If Jesse Watters was disappointed by my answers -- and in retrospect I have to believe he was -- then he did not let on. He asked me if I thought things were getting worse and I said that I did not think so. I said that sometimes the parents of my students suggest they are (getting worse) and sometimes those parents are my former students and I'm amused at their amnesia about what they were like in school. I said that teenagers have been misbehaving for a very long time. Since the Ancient Greeks -- and probably before that. I said that there was a Socrates quote about it. I didn't remember it but, for the record, here it is:

The children now love luxury; they have bad manners, contempt for authority; they show disrespect for elders and love chatter in place of exercise. Children are now tyrants, not the servants of their households. They no longer rise when elders enter the room. They contradict their parents, chatter before company, gobble up dainties at the table, cross their legs, and tyrannize their teachers.

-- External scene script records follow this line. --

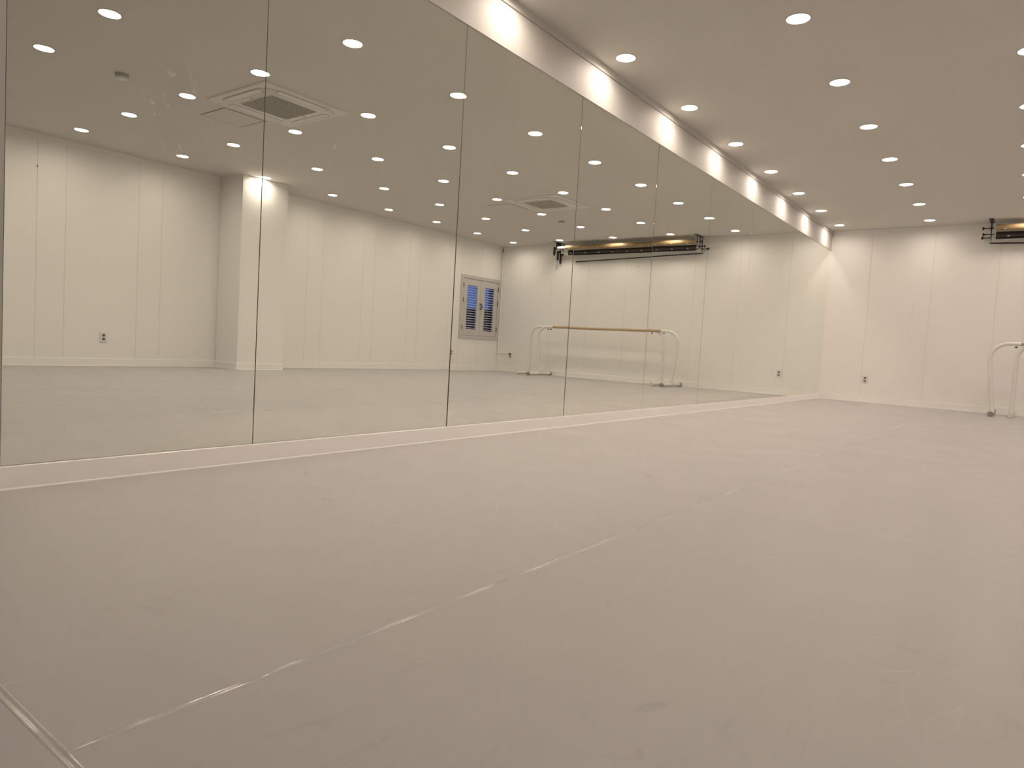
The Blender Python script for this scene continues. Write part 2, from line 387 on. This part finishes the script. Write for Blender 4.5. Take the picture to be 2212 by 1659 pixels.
# ------------------------------------------------------------------ mirror
mir = thing('wall_mirror', (0, 6.1, ZB), 'full-height mirror of nine butted glass panels covering the left wall', 'mirror')
for i in range(9):
    y0, y1 = SEAMS[i]+.0004, SEAMS[i+1]-.0004; z0, z1 = ZB+.0012, ZT-.0012; hy, hz = (y1-y0)/2, (z1-z0)/2; T = .0045; bv = .0006
    bm = bmesh.new()
    f = [bm.verts.new(p) for p in [(0,-hy+bv,-hz+bv),(0,hy-bv,-hz+bv),(0,hy-bv,hz-bv),(0,-hy+bv,hz-bv)]]
    e = [bm.verts.new(p) for p in [(-.0006,-hy,-hz),(-.0006,hy,-hz),(-.0006,hy,hz),(-.0006,-hy,hz)]]
    k = [bm.verts.new(p) for p in [(-T,-hy,-hz),(-T,hy,-hz),(-T,hy,hz),(-T,-hy,hz)]]
    bm.faces.new(f)
    for q in range(4):
        l = (q+1) % 4
        bm.faces.new([e[q], e[l], f[l], f[q]]); ff = bm.faces.new([k[q], k[l], e[l], e[q]]); ff.material_index = 1
    ff = bm.faces.new(k[::-1]); ff.material_index = 1
    p = link('mirror_panel', bm, [m_mirror, m_glassedge], mir)
    n = Vector((1, TA[i], TB[i])).normalized(); ay = Vector((0,0,1)).cross(n).normalized(); az = n.cross(ay)
    R = Matrix((n, ay, az)).transposed().to_4x4()
    R.translation = Vector((0, (SEAMS[i]+SEAMS[i+1])/2, (ZB+ZT)/2)) - Vector(mir.location)
    p.matrix_local = R
# ------------------------------------------------------------------ downlights
ORD = ['first','second','third','fourth','fifth','sixth','seventh','eighth','ninth','tenth','eleventh','twelfth']
ROW = ['row closest to the mirror', 'second row from the mirror', 'third row from the mirror', 'fourth row from the mirror',
       'fifth row from the mirror', 'row along the opposite wall']
dl = thing('ceiling_downlight', (0, 0, H), 'x', 'downlight', 'downlights in the ceiling')
bm = bmesh.new(); lathe(bm, [(.0655, .012), (.0655, -.0015), (.067, -.0028), (.0745, -.0022), (.076, 0), (.0685, .0005)], 32, cap=False)
link('trim_ring', bm, m_ceil, dl, True)
bm = bmesh.new(); vs = [bm.verts.new((.0655*math.cos(2*math.pi*k/24), .0655*math.sin(2*math.pi*k/24), .0085)) for k in range(24)]
f = bm.faces.new(vs); o = link('lens', bm, m_lens, dl)
if o.data.polygons[0].normal.z > 0: o.data.flip_normals()
bm = bmesh.new(); lathe(bm, [(.066, .0086), (.066, .045)], 24); link('housing', bm, m_dead, dl)
la = bpy.data.lights.new('lamp', 'AREA'); la.shape = 'DISK'; la.size = .124; la.energy = LAMP_WATTS; la.color = LAMP_COLOR; la.spread = math.radians(LAMP_SPREAD)
lo = bpy.data.objects.new('lamp', la); C.objects.link(lo); lo.parent = dl; lo.location = (0, 0, .007)
first = True
for r, x in enumerate(LX):
    for k, y in enumerate(LY):
        d = dl if first else copy_tree(dl); first = False
        d.location = (x, y, H)
        d['label'] = 'round recessed downlight, %s from the far wall in the %s' % (ORD[k], ROW[r])
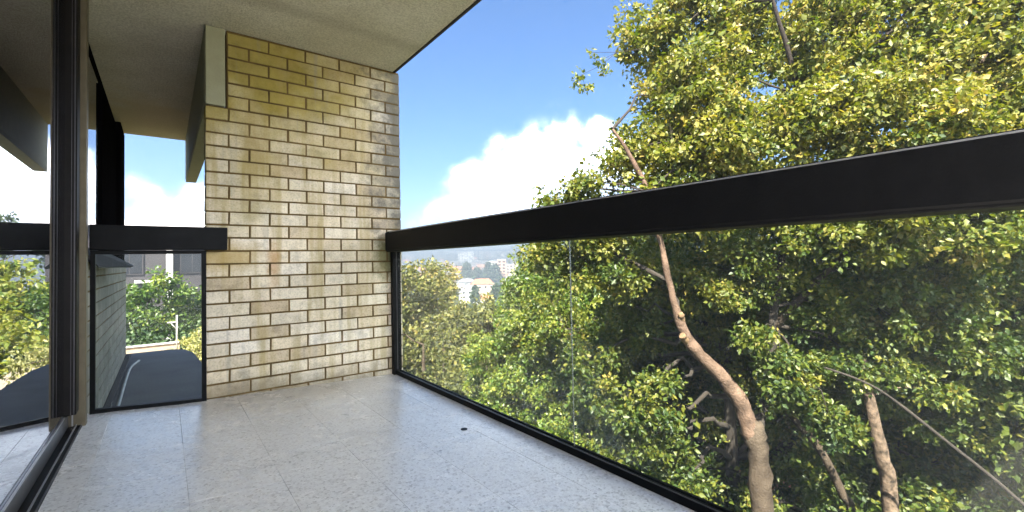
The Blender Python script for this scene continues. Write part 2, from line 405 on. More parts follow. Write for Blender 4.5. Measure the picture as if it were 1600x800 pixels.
G_DARK = [(0, (0.012, 0.03, 0.010)), (0.5, (0.03, 0.06, 0.015)), (1, (0.07, 0.10, 0.025))]
G_PALE = [(0, (0.12, 0.13, 0.05)), (0.5, (0.26, 0.26, 0.10)), (1, (0.42, 0.37, 0.14))]
M['leaf_main'] = leaf_mat('glossy_leaf', G_MAIN, 0.42, 0.5)
M['leaf_olive'] = leaf_mat('olive_leaf', G_OLIVE, 0.3, 0.6)
M['leaf_bright'] = leaf_mat('bright_leaf', G_BRIGHT, 0.38)
M['leaf_dark'] = leaf_mat('dark_leaf', G_DARK, 0.2, 0.6)
M['leaf_pale'] = leaf_mat('pale_leaf', G_PALE, 0.35, 0.6)


# ------------------------------------------------------------------ terrain
def sstep(a, b, x):
    t = np.clip((x-a)/(b-a), 0, 1); return t*t*(3-2*t)


def ground_z(x, y):
    x = np.asarray(x, float); y = np.asarray(y, float)
    r_ = np.hypot(x, y)
    low = -8.0 - 10*sstep(14, 130, r_) - 4*sstep(130, 380, r_)
    hill = 44*sstep(260, 1700, r_) + 5*np.sin(x/130.)*sstep(400, 900, r_) + 7*np.sin(y/170.+x/310.)*sstep(500, 1000, r_)
    low = low+hill+0.5*np.sin(x/7.)*np.cos(y/9.)*sstep(8, 20, r_)
    az_ = np.degrees(np.arctan2(x, y))
    terrace = (1-sstep(6.0, 13.0, az_))*sstep(-70, -40, az_)*sstep(7, 9, y)*(1-sstep(90, 140, r_))
    return low*(1-terrace)+(-4.2)*terrace


def make_ground():
    rs = np.concatenate([[0], np.geomspace(3, 6000, 90)]); na = 220
    V = [(0, 0, -8.0)]; F = []
    for r_ in rs[1:]:
        for k in range(na):
            a = 2*math.pi*k/na; V.append((r_*math.sin(a), r_*math.cos(a), 0))
    V = np.array(V); V[:, 2] = ground_z(V[:, 0], V[:, 1])
    for k in range(na): F.append((0, 1+k, 1+(k+1) % na))
    for i in range(len(rs)-2):
        for k in range(na):
            a = 1+i*na+k; b_ = 1+i*na+(k+1) % na; F.append((a, a+na, b_+na, b_))
    me = bpy.data.meshes.new('ground'); me.from_pydata([tuple(v) for v in V], [], F); me.materials.append(M['grass'])
    for p in me.polygons: p.use_smooth = True
    o = link('ground', me); tag(o, kind='structure')


make_ground()


# ------------------------------------------------------------------ the balcony: floor, soffit, own building
def floor_z(x):       # falls towards the glass
    xs = [-0.9, -0.35, 0.22, 1.465, 1.7]; zs = [-0.79, -0.803, -0.845, -0.887, -0.895]
    return EYE+float(np.interp(x, xs, zs))


body = thing('apartment_block', (-4, 0, -8.5), 'the apartment block the balcony belongs to, seen only as its dark glazed front', 'building')
MB().box(-9.4, -0.47, -1.0, 6.85, -8.6, -0.20).build('lower_wall', M['facing'], body)
MB().box(-9.4, -0.47, -1.0, 6.85, -0.20, 0.02).build('interior_floor', M['dark'], body)
MB().box(-9.4, -9.2, -1.0, 6.85, 0.02, 2.45).build('interior_wall', M['dark'], body)
MB().box(-9.2, -0.47, 6.65, 6.85, 0.02, 2.435).build('interior_wall', M['dark'], body)
MB().box(-9.2, -0.47, -1.0, -0.88, 0.02, 2.435).build('end_wall', M['whitewall'], body)  # block cut short here to let sun reach the added terrace
MB().box(-9.6, -0.475, -1.05, 6.9, 2.45, 2.75).build('roof', M['facing'], body)
MB().box(-0.47, 1.50, -1.0, 3.60, -8.6, -0.34).build('lower_wall', M['facing'], body)
MB().box(-6.0, 1.50, -6.5, -1.005, -8.6, -0.34).build('lower_wall', M['facing'], body)  # base under the added terrace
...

Almost nothing I said did make it into the five minute segment that aired a few nights later:

As you'll see -- if you care to watch it -- the segment was dominated by two other teachers who support the narrative that students are bad. I empathize with those colleagues and their struggles but there is no mention about administrative support -- or the lack thereof. It's all blamed on the students. At least that is the implication. Meanwhile, the bald guy (me) says three things. Yes, I've had fights in my classroom. I've broken up fights. I got bruised up a few times doing it. What didn't get aired is that on many occasions I have dealt with these altercations without the administration. I have quashed hostilities among the students and kept young men from being kicked out -- and most of those young men stayed in school and succeeded. I still hear from some of them. They have jobs, families.

Yes, I was once shot at on an outdoor basketball court. No one was hurt but it did scare the shit out of us. It happens. It happens in South L.A. where I teach and it happens elsewhere. The gunman was a former student who had been kicked out a year before and now had a beef with one of the basketball players I was coaching. That incident did get reported to the police. And, yes, I have taken weapons from students. And, to Watters' credit, he did not edit out what I said about them always being defensive weapons -- students carrying protection on the mean streets they've had to traverse to get to and from school.

But my wife was right. I was used. My words became part of the false narrative that inner-city kids are out of control and we need the police in the schools to root out the problem. Probably not a coincidence that all the offending students in the videos they showed were African American. One wonders if the real agenda wasn't some refutation to the assertion that "Black Lives Matter."
By the time O'Reilly furrowed his brow and offered up his assessment, he seemed perfectly reasonable calling for the police to storm our classrooms.

I once had a police officer come into my classroom. He was chasing one of my students who had been in a fight. The student ran into my room because he thought I might hide him -- and maybe I would have -- but it was too late. The officer was right on his heels. The cop grabbed the young man who resisted and within seconds had his baton around the kid's neck. Other students were screaming. I thought the guy was going to die in front of them. I got up in his ear and told him that I cared about him and that other people did too. Somehow he heard me and submitted to being apprehended.

I wonder what kind of student O'Reilly was. Did he never misbehave in school? I'm sure if he ever did it was harmless. No weapons. No violence.

And that is still what most bad behavior consists of -- teenagers trying to stave off the tedium or express themselves amid the anonymity and alienation or just express their opposition to all the adult assholes around them. Or -- and this gets little mention -- distract everyone from their own embarrassment at having been mis-educated.

We've got to help kids! That's what we are there for. If that's not your objective -- if you aren't willing to go to great lengths to help kids -- then I don't believe you ought to be working in a school.

Bill O'Reilly has every right to say that some kids are just bad apples, out of control, and should be carted off by constables.

But educators have got be committed to proving him wrong.

Our students need teachers who understand them and care about them and are willing to tolerate them when they are not at their best.

Needless to say I was upset seeing that segment. Embarrassed -- especially when former students saw it and asked me about it.

I got a chance to set the record straight a little when Fox & Friends asked me on their show a few days later to talk about the same issue. It was to be five minutes live -- no editing -- though, as you'll see, they seemed to be trying to subvert my message with sensationalist video and incongruous subtitles.

I remember when I was a rookie teacher who didn't know what I was doing. I remember when I felt under siege, taken hostage by the angry mob of teenagers I was supposed to help educate. I remember thinking it was hopeless. I remember thinking those children were evidence that our civilization was collapsing.

Now I feel that same kind of doom seeing a so-called news network defame my students and their peers throughout the country and call for the further criminalization of our classrooms.